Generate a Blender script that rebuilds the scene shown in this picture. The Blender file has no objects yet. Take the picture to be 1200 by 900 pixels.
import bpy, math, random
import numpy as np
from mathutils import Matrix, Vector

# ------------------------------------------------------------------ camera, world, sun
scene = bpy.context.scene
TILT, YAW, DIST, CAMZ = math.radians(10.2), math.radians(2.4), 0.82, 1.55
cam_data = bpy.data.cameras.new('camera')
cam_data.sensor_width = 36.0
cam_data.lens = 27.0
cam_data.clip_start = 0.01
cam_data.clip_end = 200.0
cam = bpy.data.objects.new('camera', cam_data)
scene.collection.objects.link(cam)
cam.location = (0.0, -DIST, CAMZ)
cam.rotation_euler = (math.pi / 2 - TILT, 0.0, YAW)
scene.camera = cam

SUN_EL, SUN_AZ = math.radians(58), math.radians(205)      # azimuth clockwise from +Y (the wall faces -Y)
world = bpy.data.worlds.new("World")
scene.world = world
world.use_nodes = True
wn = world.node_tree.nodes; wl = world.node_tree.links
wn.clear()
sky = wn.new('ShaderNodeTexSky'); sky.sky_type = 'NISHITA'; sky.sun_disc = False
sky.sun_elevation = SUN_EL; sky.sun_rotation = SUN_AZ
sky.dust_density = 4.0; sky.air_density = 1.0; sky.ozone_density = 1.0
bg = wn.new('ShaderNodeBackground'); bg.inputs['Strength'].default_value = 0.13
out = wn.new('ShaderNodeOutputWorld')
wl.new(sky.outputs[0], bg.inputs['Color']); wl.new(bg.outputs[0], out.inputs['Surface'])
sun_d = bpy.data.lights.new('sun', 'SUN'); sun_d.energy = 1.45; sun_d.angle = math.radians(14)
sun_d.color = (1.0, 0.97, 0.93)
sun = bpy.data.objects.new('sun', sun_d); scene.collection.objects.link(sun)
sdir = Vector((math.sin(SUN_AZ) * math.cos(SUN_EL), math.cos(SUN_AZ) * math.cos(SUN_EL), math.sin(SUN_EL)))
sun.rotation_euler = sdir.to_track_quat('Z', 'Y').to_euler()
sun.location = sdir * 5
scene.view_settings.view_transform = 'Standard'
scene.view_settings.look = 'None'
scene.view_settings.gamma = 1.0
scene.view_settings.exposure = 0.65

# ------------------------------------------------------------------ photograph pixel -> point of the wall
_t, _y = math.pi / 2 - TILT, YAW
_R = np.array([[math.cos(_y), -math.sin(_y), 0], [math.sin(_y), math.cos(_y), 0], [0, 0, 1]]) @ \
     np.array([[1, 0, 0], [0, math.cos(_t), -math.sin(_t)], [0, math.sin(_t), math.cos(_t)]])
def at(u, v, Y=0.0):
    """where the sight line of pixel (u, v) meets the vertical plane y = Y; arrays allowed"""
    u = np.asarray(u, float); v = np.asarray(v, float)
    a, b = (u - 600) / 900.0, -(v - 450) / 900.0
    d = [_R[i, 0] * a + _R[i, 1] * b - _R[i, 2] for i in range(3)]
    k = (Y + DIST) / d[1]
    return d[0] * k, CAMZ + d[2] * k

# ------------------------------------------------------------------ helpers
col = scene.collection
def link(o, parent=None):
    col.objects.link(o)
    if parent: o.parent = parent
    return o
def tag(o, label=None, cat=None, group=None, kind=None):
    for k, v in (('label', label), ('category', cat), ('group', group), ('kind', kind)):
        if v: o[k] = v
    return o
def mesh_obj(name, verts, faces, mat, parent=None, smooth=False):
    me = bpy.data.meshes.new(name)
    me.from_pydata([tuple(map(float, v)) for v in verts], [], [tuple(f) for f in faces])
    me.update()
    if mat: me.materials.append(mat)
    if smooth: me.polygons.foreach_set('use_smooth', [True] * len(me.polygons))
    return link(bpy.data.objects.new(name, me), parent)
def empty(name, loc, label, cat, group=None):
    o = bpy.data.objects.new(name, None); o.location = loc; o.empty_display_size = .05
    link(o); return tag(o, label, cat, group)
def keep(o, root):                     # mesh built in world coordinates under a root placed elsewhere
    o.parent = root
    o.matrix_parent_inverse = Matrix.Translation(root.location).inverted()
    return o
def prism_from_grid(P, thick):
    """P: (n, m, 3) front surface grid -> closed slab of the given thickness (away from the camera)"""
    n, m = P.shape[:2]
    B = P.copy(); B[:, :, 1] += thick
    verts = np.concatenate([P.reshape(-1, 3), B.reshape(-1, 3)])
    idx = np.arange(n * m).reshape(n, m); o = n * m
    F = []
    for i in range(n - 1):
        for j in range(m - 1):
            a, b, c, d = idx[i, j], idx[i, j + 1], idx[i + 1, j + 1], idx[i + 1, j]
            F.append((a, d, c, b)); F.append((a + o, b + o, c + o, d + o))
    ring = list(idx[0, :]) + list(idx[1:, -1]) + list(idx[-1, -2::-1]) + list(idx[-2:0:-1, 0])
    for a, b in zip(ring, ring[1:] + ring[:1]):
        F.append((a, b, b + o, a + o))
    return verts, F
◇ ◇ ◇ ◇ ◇
WHAT TO WORK ON:
How many lines in the listing above contain "objects"? Answer with the number alone.

ANSWER BELOW:
7